■ **GIVEN INSTRUCTION**:
Each line below should be retyped exactly, with no pictures.

* Begin *

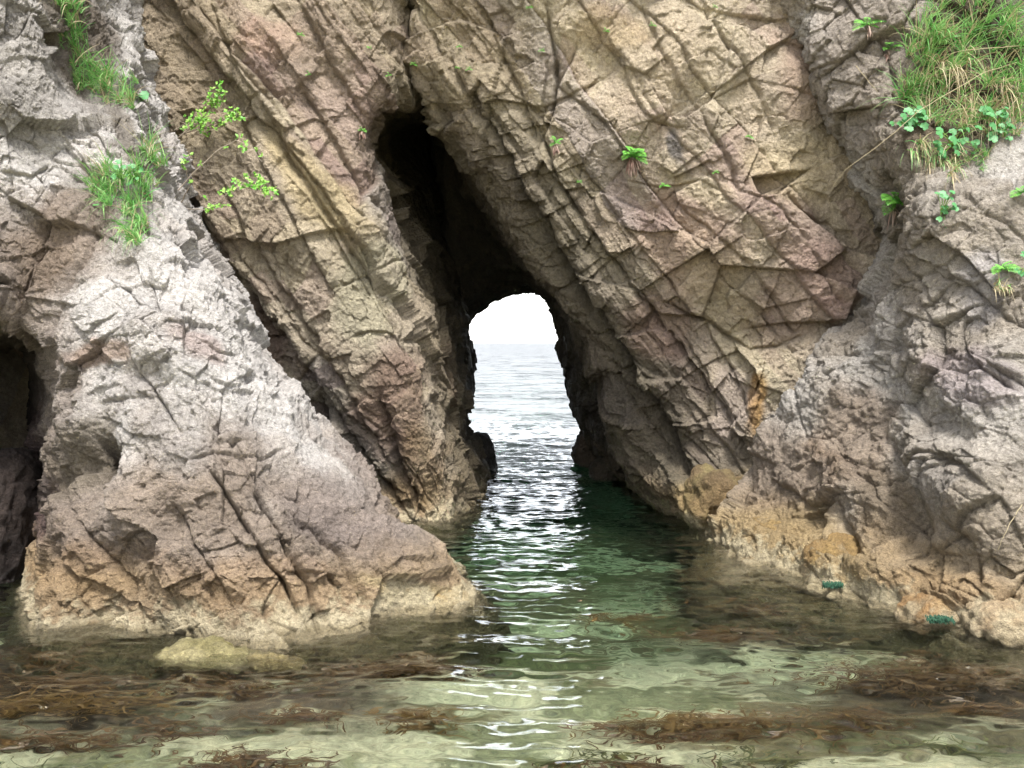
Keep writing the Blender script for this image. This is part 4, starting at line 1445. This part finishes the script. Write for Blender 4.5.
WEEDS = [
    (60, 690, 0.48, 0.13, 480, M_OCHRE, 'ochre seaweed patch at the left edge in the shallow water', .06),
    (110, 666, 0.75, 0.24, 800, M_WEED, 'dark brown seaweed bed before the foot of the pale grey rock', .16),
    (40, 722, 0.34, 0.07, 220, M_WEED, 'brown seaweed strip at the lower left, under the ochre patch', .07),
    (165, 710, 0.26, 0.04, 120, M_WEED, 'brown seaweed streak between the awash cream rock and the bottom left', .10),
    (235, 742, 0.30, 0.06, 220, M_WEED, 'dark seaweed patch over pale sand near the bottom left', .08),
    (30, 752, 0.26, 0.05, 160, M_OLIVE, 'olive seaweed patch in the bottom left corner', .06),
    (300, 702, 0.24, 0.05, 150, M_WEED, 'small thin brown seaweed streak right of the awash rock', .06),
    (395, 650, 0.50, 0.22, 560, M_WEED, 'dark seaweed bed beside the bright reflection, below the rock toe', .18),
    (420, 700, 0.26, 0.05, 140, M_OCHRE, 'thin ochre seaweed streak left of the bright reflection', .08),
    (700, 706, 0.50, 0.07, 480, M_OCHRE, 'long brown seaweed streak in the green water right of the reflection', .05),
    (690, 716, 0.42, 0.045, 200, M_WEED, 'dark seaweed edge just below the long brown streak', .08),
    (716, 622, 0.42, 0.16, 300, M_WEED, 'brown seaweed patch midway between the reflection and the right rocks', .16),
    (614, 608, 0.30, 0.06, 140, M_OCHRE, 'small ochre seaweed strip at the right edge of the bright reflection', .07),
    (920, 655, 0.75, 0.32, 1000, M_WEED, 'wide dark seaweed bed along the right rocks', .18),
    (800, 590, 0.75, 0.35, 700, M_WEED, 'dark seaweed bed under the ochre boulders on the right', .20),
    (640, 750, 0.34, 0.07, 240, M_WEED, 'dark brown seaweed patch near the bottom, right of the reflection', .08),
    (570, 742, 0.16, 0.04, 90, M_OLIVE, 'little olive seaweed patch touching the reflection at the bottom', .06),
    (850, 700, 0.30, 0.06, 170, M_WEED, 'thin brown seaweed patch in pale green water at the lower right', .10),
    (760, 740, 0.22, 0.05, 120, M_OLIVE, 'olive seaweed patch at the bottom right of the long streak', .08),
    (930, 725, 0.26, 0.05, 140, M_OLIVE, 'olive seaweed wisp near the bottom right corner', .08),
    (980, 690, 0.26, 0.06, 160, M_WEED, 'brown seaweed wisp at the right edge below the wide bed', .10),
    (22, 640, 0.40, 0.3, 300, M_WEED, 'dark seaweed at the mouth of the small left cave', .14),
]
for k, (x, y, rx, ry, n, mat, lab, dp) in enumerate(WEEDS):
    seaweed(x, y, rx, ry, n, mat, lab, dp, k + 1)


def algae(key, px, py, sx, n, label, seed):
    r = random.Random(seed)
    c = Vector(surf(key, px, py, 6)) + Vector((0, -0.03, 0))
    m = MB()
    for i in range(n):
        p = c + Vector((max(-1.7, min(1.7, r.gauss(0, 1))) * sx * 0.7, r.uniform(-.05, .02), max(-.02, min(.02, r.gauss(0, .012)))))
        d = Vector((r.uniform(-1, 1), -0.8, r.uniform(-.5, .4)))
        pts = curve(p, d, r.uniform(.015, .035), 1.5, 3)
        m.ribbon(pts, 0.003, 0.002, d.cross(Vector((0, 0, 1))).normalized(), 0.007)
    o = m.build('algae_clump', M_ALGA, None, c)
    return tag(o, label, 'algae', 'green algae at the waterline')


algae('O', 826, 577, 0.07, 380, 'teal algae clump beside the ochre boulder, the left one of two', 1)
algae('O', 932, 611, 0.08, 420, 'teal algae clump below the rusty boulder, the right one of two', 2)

* End *

■ **IN RESPONSE**:
Keep writing the Blender script for this image. This is part 4, starting at line 1445. This part finishes the script. Write for Blender 4.5.
WEEDS = [
    (60, 690, 0.48, 0.13, 480, M_OCHRE, 'ochre seaweed patch at the left edge in the shallow water', .06),
    (110, 666, 0.75, 0.24, 800, M_WEED, 'dark brown seaweed bed before the foot of the pale grey rock', .16),
    (40, 722, 0.34, 0.07, 220, M_WEED, 'brown seaweed strip at the lower left, under the ochre patch', .07),
    (165, 710, 0.26, 0.04, 120, M_WEED, 'brown seaweed streak between the awash cream rock and the bottom left', .10),
    (235, 742, 0.30, 0.06, 220, M_WEED, 'dark seaweed patch over pale sand near the bottom left', .08),
    (30, 752, 0.26, 0.05, 160, M_OLIVE, 'olive seaweed patch in the bottom left corner', .06),
    (300, 702, 0.24, 0.05, 150, M_WEED, 'small thin brown seaweed streak right of the awash rock', .06),
    (395, 650, 0.50, 0.22, 560, M_WEED, 'dark seaweed bed beside the bright reflection, below the rock toe', .18),
    (420, 700, 0.26, 0.05, 140, M_OCHRE, 'thin ochre seaweed streak left of the bright reflection', .08),
    (700, 706, 0.50, 0.07, 480, M_OCHRE, 'long brown seaweed streak in the green water right of the reflection', .05),
    (690, 716, 0.42, 0.045, 200, M_WEED, 'dark seaweed edge just below the long brown streak', .08),
    (716, 622, 0.42, 0.16, 300, M_WEED, 'brown seaweed patch midway between the reflection and the right rocks', .16),
    (614, 608, 0.30, 0.06, 140, M_OCHRE, 'small ochre seaweed strip at the right edge of the bright reflection', .07),
    (920, 655, 0.75, 0.32, 1000, M_WEED, 'wide dark seaweed bed along the right rocks', .18),
    (800, 590, 0.75, 0.35, 700, M_WEED, 'dark seaweed bed under the ochre boulders on the right', .20),
    (640, 750, 0.34, 0.07, 240, M_WEED, 'dark brown seaweed patch near the bottom, right of the reflection', .08),
    (570, 742, 0.16, 0.04, 90, M_OLIVE, 'little olive seaweed patch touching the reflection at the bottom', .06),
    (850, 700, 0.30, 0.06, 170, M_WEED, 'thin brown seaweed patch in pale green water at the lower right', .10),
    (760, 740, 0.22, 0.05, 120, M_OLIVE, 'olive seaweed patch at the bottom right of the long streak', .08),
    (930, 725, 0.26, 0.05, 140, M_OLIVE, 'olive seaweed wisp near the bottom right corner', .08),
    (980, 690, 0.26, 0.06, 160, M_WEED, 'brown seaweed wisp at the right edge below the wide bed', .10),
    (22, 640, 0.40, 0.3, 300, M_WEED, 'dark seaweed at the mouth of the small left cave', .14),
]
for k, (x, y, rx, ry, n, mat, lab, dp) in enumerate(WEEDS):
    seaweed(x, y, rx, ry, n, mat, lab, dp, k + 1)


def algae(key, px, py, sx, n, label, seed):
    r = random.Random(seed)
    c = Vector(surf(key, px, py, 6)) + Vector((0, -0.03, 0))
    m = MB()
    for i in range(n):
        p = c + Vector((max(-1.7, min(1.7, r.gauss(0, 1))) * sx * 0.7, r.uniform(-.05, .02), max(-.02, min(.02, r.gauss(0, .012)))))
        d = Vector((r.uniform(-1, 1), -0.8, r.uniform(-.5, .4)))
        pts = curve(p, d, r.uniform(.015, .035), 1.5, 3)
        m.ribbon(pts, 0.003, 0.002, d.cross(Vector((0, 0, 1))).normalized(), 0.007)
    o = m.build('algae_clump', M_ALGA, None, c)
    return tag(o, label, 'algae', 'green algae at the waterline')


algae('O', 826, 577, 0.07, 380, 'teal algae clump beside the ochre boulder, the left one of two', 1)
algae('O', 932, 611, 0.08, 420, 'teal algae clump below the rusty boulder, the right one of two', 2)